I would suggest that if you are going to do something that you go with a rebuilt set of the 71 4v closed chamber heads, ported and with one piece stainless valves.



Actually the iron heads don't need a lot of work. The valve pockets need the cast in restrictor rings removed. That detail clearly shows in the Ford Boss 302 Off Highway booklet cross section of the heads.

You can get those "reasonably" because seems like everyone wants aluminum these days?



The heads and pistons you have are consistent with a 73 CJ Cleveland. This also means you have the 73 CJ camshaft.

I would change that cam. It is 4 degrees retarded on the timing marks.

Use a hydraulic lifter cam if you want but go to something with at least 236 degrees at .050 and you really want something around .585 lift or better.

This will be a pretty healthy 10:1 engine and you definitely will feel the crispness in it vs what you now have.



Pull off those head gaskets and look for sepage marks around the water ports where you were seeing leaks.

Actually one of you pictures shows evidence of something happening around the lower rear water ports. This is where you were seeing leakage.

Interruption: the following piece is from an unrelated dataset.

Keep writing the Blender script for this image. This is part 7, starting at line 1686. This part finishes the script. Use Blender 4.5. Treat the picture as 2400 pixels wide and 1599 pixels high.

The heads themselves show surface pitting on the flat surfaces. Those heads should be milled to clean that up. I would think at least .010" but that depends on how deep the worst pits are.

It is possible that a couple of those pits are holed through from the inside as a result of a bad casting and casting flash getting dislodged?



Chances are it is just the head gaskets themselves.

Many actually will "rot" out around the water passages neat the corner head bolts, oh and use new head bolts and make sure you use the Fel-pro gaskets and torque them down in sequence as the shop manual indicates.



It is entirely possible and most likely, when that engine was apart to go .020 over, the heads weren't torqued down properly.

The Clevelands need to be really tight on the head bolts.



I personally wouldn't use the Aussie 2v heads unless they were fully ported but then if you were going to spend that money, there are better heads to use.

That much porting isn't cheap to do.

Those are just good if you want to spend the least amount on a rebuild and get additional street grunt.


Even ported, those will fall on their face under head to head comparisons with a closed chamber 4v and the right camshaft.